At the same time, I thought about how lucky we were. The more I learn how TV works, the more I realize that it’s kind of a miracle that our quiet, 11-minute show about rocks, beans, grocery stores, and breakfast crews got on the air and lasted as long as it did.

Throughout its three seasons, Joe Pera Talks With You established a unique, immediately recognizable voice that expanded on Pera’s stand-up persona. “Bittersweet” is a word often used to describe it; Pera centered it with an almost childlike excitement about the world around him, but it regularly dove into heavy topics like mental illness, depression, addiction, the loss of loved ones, and more. It used its small-town setting for laughs, but avoided mocking the people who lived there, not judging them but focusing on mundane and universal details of modern life. I’ve never been to the Upper Peninsula, but I’ve spent a lot of time in small towns, and often recognized the kinds of people, places, and situations found in Joe Pera Talks With You from my own life. The work that Joe Pera most resembled was probably Charles Schulz’s comic strip Peanuts; it had that same combination of innocence, sadness, and pragmatism that defined Charlie Brown’s world for decades.

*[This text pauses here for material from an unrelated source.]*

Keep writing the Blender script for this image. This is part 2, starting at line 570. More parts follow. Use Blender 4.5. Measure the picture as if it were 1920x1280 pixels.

Pera went on to praise Adult Swim for letting him and his partners make something so unusual.

And it was rare how much creative freedom we were given by the network. An episode where a guy recreates the 2001 film Rat Race with his friends that also realistically depicts the experience of losing a family member? Go for it. Cam, Walter, Mike, Keith and everyone else at Adult Swim supported our ideas and wanted us to make the show we wanted to make.

It felt like we cracked something—a different kind of tone that has now popped up a bit elsewhere. Kinda neat but also frustrating that we won’t be able to continue exploring it (at least with this show). Hey, if I never make anything else, this was the show I always wanted to see and I’m glad it now exists. But hopefully that’s not the case.

The Upper Peninsula will live on, but without Joe Pera, at least for now. Hopefully another network gives him the opportunity to make a show again soon.